===== Data entries =====
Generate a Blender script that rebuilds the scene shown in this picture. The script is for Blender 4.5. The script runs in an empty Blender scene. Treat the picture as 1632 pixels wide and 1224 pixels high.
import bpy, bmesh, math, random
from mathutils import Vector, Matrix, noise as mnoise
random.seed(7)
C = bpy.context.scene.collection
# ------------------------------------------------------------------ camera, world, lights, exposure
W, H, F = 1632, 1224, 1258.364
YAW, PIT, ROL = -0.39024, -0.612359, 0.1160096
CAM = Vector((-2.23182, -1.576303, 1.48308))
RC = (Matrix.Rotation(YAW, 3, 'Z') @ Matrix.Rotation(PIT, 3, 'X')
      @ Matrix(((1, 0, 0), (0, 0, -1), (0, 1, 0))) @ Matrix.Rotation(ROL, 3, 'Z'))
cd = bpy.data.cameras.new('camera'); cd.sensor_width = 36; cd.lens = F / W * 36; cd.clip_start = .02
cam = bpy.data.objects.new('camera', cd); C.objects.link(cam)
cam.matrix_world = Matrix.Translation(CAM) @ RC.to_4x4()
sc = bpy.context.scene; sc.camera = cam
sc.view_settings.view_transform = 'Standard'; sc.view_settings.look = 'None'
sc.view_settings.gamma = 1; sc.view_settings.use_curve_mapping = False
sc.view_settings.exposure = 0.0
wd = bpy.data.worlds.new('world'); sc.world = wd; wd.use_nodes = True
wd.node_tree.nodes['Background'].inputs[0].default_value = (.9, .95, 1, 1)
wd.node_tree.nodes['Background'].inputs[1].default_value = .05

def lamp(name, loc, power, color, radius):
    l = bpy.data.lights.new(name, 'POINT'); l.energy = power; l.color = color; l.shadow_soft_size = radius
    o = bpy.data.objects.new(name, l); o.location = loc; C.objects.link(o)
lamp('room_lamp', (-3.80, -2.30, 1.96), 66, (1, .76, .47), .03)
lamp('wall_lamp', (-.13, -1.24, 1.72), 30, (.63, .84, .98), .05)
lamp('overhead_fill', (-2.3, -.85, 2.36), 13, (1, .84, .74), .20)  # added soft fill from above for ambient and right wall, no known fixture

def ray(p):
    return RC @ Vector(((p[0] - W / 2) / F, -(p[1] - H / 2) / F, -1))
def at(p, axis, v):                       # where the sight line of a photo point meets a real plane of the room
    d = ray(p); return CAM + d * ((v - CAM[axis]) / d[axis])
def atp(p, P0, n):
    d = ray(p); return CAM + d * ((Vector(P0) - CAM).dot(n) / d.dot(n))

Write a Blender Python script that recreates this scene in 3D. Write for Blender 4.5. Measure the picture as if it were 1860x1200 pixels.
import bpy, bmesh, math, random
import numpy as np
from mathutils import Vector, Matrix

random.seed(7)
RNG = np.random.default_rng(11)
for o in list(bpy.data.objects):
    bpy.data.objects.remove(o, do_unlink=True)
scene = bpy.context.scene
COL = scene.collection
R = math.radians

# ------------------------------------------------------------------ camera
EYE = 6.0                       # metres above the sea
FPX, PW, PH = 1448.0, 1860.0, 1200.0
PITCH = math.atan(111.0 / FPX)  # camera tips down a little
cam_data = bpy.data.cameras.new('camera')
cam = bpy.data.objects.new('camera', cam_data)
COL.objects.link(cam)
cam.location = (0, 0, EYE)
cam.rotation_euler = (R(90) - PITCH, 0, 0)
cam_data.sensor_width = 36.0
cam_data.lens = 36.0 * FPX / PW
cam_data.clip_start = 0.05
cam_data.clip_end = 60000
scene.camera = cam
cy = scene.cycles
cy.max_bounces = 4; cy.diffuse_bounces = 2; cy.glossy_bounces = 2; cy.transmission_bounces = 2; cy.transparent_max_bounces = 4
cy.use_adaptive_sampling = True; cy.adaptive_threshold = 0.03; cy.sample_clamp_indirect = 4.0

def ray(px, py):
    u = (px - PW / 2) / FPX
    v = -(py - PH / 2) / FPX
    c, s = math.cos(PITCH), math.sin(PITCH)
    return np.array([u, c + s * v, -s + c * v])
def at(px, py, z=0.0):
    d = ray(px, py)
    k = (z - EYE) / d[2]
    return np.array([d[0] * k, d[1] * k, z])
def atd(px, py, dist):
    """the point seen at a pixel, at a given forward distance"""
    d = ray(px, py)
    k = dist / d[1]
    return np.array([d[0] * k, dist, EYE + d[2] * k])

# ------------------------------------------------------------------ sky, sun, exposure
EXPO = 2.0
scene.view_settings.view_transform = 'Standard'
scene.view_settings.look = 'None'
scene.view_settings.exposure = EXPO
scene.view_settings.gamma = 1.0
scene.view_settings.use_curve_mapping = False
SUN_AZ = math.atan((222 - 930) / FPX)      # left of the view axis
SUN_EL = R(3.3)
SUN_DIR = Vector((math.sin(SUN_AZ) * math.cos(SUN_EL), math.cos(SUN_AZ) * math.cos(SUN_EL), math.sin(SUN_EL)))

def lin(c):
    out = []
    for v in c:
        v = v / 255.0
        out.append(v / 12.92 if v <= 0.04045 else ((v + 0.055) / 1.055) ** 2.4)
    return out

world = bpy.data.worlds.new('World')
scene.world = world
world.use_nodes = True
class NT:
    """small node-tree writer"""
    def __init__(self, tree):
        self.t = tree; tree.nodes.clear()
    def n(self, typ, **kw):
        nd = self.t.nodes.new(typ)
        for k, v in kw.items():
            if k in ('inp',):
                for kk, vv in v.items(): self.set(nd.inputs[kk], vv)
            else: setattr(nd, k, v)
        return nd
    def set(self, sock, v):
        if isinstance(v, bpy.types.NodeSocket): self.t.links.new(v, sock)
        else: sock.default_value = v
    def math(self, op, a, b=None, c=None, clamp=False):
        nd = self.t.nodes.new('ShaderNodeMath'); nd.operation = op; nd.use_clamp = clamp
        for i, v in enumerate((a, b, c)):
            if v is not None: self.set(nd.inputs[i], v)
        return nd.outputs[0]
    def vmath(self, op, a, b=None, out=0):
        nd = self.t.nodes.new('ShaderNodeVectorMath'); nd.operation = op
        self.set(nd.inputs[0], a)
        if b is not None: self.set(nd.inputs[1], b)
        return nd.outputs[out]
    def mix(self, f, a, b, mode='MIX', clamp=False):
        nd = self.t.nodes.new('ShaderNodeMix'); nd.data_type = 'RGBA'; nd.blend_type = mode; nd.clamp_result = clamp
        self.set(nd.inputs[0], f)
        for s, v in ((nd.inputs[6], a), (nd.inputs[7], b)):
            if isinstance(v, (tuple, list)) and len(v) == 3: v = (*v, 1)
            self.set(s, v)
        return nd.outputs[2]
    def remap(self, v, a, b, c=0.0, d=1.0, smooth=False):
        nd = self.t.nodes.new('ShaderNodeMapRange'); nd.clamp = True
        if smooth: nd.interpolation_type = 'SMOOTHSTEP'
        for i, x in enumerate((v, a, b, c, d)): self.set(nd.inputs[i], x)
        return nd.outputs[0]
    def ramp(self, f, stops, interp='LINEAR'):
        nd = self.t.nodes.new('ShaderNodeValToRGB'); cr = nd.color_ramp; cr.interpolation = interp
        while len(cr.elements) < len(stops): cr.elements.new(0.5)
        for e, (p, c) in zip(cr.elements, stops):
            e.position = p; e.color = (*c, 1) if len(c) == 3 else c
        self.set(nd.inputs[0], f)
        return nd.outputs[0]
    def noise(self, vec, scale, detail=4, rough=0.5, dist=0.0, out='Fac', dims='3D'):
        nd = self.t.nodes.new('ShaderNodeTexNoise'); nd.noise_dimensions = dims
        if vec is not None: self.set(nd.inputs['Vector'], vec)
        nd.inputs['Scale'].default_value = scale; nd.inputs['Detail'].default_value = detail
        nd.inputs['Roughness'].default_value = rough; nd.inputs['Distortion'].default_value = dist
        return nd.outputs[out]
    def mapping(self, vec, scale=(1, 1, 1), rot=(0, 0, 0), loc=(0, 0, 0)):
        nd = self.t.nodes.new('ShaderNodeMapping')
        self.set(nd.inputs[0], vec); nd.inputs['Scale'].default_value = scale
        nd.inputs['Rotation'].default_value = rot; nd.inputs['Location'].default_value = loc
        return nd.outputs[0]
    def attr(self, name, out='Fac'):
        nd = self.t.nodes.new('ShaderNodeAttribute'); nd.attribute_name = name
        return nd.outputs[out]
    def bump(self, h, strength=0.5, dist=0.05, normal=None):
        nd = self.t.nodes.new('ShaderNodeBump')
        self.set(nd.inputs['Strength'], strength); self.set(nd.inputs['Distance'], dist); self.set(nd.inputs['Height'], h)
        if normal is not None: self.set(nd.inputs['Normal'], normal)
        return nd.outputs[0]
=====
### Set exercise
Scan the listing above. Collect all lines with the word "pixels".

### Exercise response
Generate a Blender script that rebuilds the scene shown in this picture. The script is for Blender 4.5. The script runs in an empty Blender scene. Treat the picture as 1632 pixels wide and 1224 pixels high.
Write a Blender Python script that recreates this scene in 3D. Write for Blender 4.5. Measure the picture as if it were 1860x1200 pixels.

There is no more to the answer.